Ma la necessità di «blindare» i database complicherebbe soprattutto le indagini delle nostre forze dell'ordine, il lavoro di chi lavora sul need to know: «Bastano due persone infedeli, la password di gestione e manutenzione che è la back door del sistema, da remoto quindi da qualsiasi luogo, a qualsiasi sistema, e il gioco è fatto», ci dice uno sbirro off the record. Basta entrare nello Sdi del Viminale e si ha accesso a tutte le altre banche dati: Fisco, Serpico, banca dati camerali, delle targhe, Sos, Sister, Telemaco. «Quindi la prima stretta va fatta su chi ha costruito il software e gestito la manutenzione. Per esempio non si possono lasciare le password senza il Nos, Nulla osta di sicurezza». Il sottosegretario di Stato alla presidenza del Consiglio con delega all'Innovazione tecnologica, Alessio Butti pensa a «una sorta di Agenzia del dato» mentre la sinistra con Giuseppe Conte e Angelo Bonelli sente puzza di faida dentro il centrodestra e si risveglia al grido «Meloni e Piantedosi riferiscano in aula». «Chi governa lasci stare i complottismi», dice l'ex premier ormai pure ex grillino. «Speravo nella solidarietà bipartisan e invece...», è la riflessione del ministro della Difesa Guido Crosetto, vittima eccellente dei dossieraggi finiti sui giornali. «Addossare responsabilità significa aprire fronti polemici, a sinistra i proclami vengono prima degli interessi della Nazione», insiste il capogruppo Fdi alla Camera Tommaso Foti.

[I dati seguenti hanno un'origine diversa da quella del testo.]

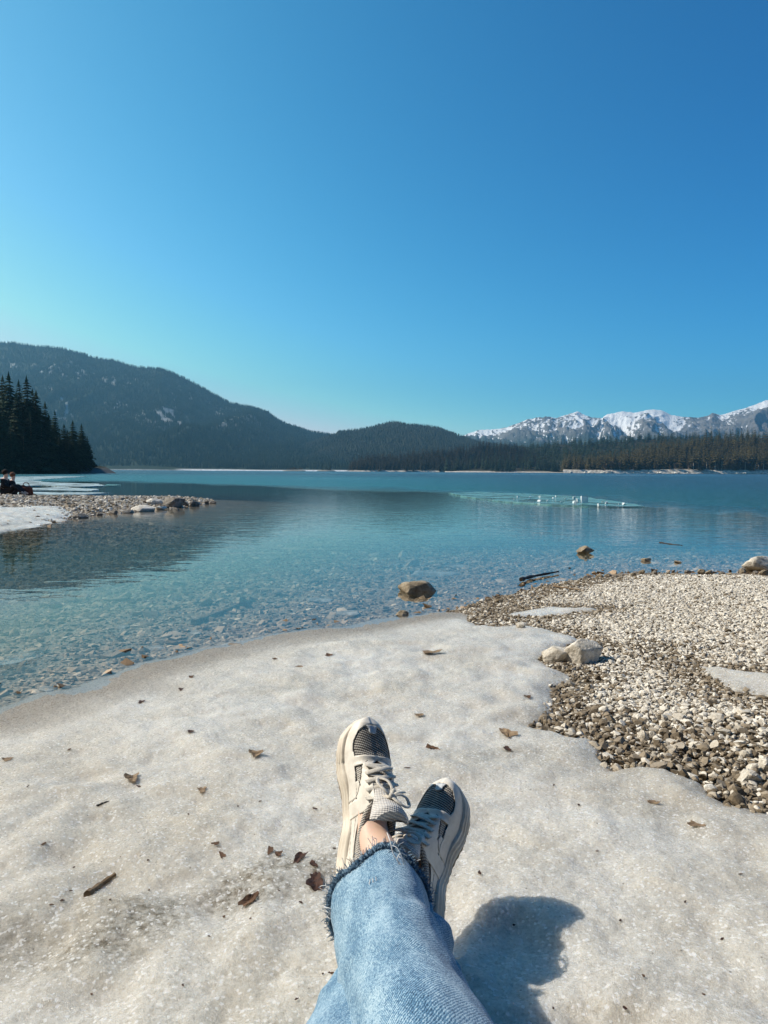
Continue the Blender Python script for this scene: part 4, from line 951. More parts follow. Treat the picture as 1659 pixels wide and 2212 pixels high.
def m_leather(name, c, worn):
    m, nt, out = mat(name); co = coord(nt)
    n = noise(nt, co, 45, 6, .7); n2 = noise(nt, co, 380, 3, .5); n3_ = noise(nt, co, 14, 3)
    cc = mixc(nt, ramp(nt, n, [(.45, (0, 0, 0)), (.75, (.7, .7, .7))]), c, worn)
    cc = mixc(nt, ramp(nt, n3_, [(.5, (0, 0, 0)), (.7, (.35, .35, .35))]), cc, tuple(x * .8 for x in worn))
    bsdf(nt, out, cc, .5, bump(nt, n2, .35, .0008, bump(nt, n3_, .5, .004)), .4); return m
M_leather = m_leather('off white shoe leather', (.80, .76, .69), (.55, .51, .44))
M_mid = m_leather('cream rubber midsole', (.74, .68, .58), (.53, .46, .37))
M_out = m_simple('tan rubber outsole', (.24, .19, .14), (.38, .31, .24), 50, .8, .001)
def m_knit(name, c1, c2, cy, cx, ang=.5):
    m, nt, out = mat(name)
    co = coord(nt, 'Object', None, (0, 0, ang))
    sp_ = N(nt, 'ShaderNodeSeparateXYZ'); L(nt, co, sp_.inputs[0])
    s1 = mth(nt, 'SINE', mth(nt, 'MULTIPLY', sp_.outputs[1], cy)); s2 = mth(nt, 'SINE', mth(nt, 'MULTIPLY', sp_.outputs[0], cx))
    p = mth(nt, 'ADD', mth(nt, 'MULTIPLY', s1, .36), mth(nt, 'MULTIPLY', s2, .14)); p = mth(nt, 'ADD', p, .5, clamp=True)
    p2 = mth(nt, 'ADD', mth(nt, 'MULTIPLY', p, .8), mth(nt, 'MULTIPLY', noise(nt, coord(nt), 260, 3), .3))
    bsdf(nt, out, mixc(nt, ramp(nt, p2, [(.35, (0, 0, 0)), (.75, (1, 1, 1))]), c1, c2), .85, bump(nt, p, 1, .0012), .15); return m
M_toeknit = m_knit('dark grey toe mesh', (.05, .048, .048), (.42, .40, .37), 1500, 1900, .35)
M_knit = m_knit('pale grey shoe mesh', (.25, .24, .225), (.60, .57, .52), 1900, 2100, -.4)
M_lace = m_simple('off white lace', (.50, .465, .41), (.74, .70, .62), 260, .9, .0008)
M_lining = m_simple('dark shoe lining', (.012, .012, .014), (.05, .05, .055), 300, .95, .0006)
M_seam = m_simple('dark seam thread', (.03, .028, .025), (.09, .08, .07), 300, .9, .0003)
M_tab = m_simple('pale reflective tab', (.45, .48, .52), (.60, .63, .66), 200, .4, .0003)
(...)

«No al Grande Fratello che controlla la vita privata», ricorda il ministro degli Esteri Antonio Tajani. In quei server «ci sono anche i dati sensibili di persone archiviate o assolte», ricorda l'azzurro Enrico Costa. «Ma la privatizzazione del controllo dei dati è un tema che riguarda la democrazia», replica il renziano Enrico Borghi che chiede «una commissione d'inchiesta», il vicecapogruppo Fdi alla Camera Alfredo Antoniozzi suggerisce al Csm di «espellere i magistrati» che avrebbero sfruttato le indagini abusive mentre Matteo Renzi sarà parte civile in tutti i processi agli spioni: «L'Agenzia per la cybersicurezza nazionale che fa?».
E il ministro del Made in Italy Adolfo Urso rispolvera la denuncia per violazione della mail presentata nella scorsa legislatura quando era presidente del Copasir. Perché i dossieraggi sono iniziati molto prima che il centrodestra vincesse le elezioni.